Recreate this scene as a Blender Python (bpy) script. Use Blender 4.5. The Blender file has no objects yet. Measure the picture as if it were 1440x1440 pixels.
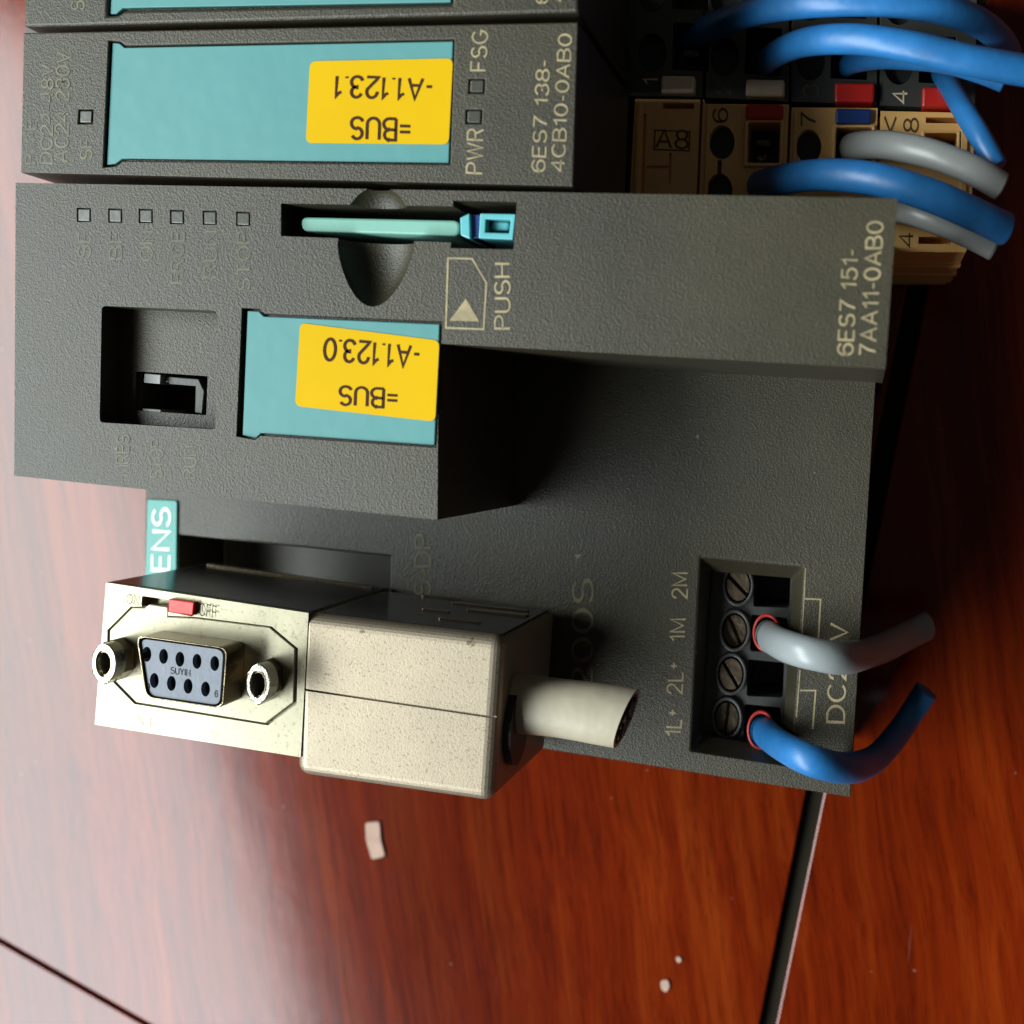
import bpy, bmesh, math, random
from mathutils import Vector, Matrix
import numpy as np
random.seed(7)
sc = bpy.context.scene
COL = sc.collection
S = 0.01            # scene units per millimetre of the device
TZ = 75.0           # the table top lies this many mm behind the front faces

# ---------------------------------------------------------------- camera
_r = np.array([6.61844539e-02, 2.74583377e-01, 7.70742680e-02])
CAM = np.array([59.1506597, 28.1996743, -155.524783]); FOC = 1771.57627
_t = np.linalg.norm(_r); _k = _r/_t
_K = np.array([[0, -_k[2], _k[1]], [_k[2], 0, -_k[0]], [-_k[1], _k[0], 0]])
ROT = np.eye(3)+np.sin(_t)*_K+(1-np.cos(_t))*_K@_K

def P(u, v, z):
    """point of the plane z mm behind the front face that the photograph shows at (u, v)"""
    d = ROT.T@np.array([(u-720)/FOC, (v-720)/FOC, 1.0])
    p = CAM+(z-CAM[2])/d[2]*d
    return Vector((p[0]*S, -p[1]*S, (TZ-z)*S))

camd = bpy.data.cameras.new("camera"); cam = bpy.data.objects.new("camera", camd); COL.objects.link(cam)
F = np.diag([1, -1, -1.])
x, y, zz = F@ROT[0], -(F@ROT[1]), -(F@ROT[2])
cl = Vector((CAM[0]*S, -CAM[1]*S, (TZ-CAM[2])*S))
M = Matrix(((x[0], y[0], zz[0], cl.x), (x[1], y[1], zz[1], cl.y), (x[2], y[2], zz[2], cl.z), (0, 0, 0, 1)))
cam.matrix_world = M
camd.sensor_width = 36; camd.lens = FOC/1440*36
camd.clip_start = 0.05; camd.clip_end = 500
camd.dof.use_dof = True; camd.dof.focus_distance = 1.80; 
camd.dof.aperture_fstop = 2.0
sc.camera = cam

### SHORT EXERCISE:
Repeat the lines above, starting at the first and stopping after the line that holds "return Vector((p[0]*S, -p[1]*S, (TZ-z)*S))", with the pictures left out.

### EXERCISE OUTPUT:
Recreate this scene as a Blender Python (bpy) script. Use Blender 4.5. The Blender file has no objects yet. Measure the picture as if it were 1440x1440 pixels.
import bpy, bmesh, math, random
from mathutils import Vector, Matrix
import numpy as np
random.seed(7)
sc = bpy.context.scene
COL = sc.collection
S = 0.01            # scene units per millimetre of the device
TZ = 75.0           # the table top lies this many mm behind the front faces

# ---------------------------------------------------------------- camera
_r = np.array([6.61844539e-02, 2.74583377e-01, 7.70742680e-02])
CAM = np.array([59.1506597, 28.1996743, -155.524783]); FOC = 1771.57627
_t = np.linalg.norm(_r); _k = _r/_t
_K = np.array([[0, -_k[2], _k[1]], [_k[2], 0, -_k[0]], [-_k[1], _k[0], 0]])
ROT = np.eye(3)+np.sin(_t)*_K+(1-np.cos(_t))*_K@_K

def P(u, v, z):
    """point of the plane z mm behind the front face that the photograph shows at (u, v)"""
    d = ROT.T@np.array([(u-720)/FOC, (v-720)/FOC, 1.0])
    p = CAM+(z-CAM[2])/d[2]*d
    return Vector((p[0]*S, -p[1]*S, (TZ-z)*S))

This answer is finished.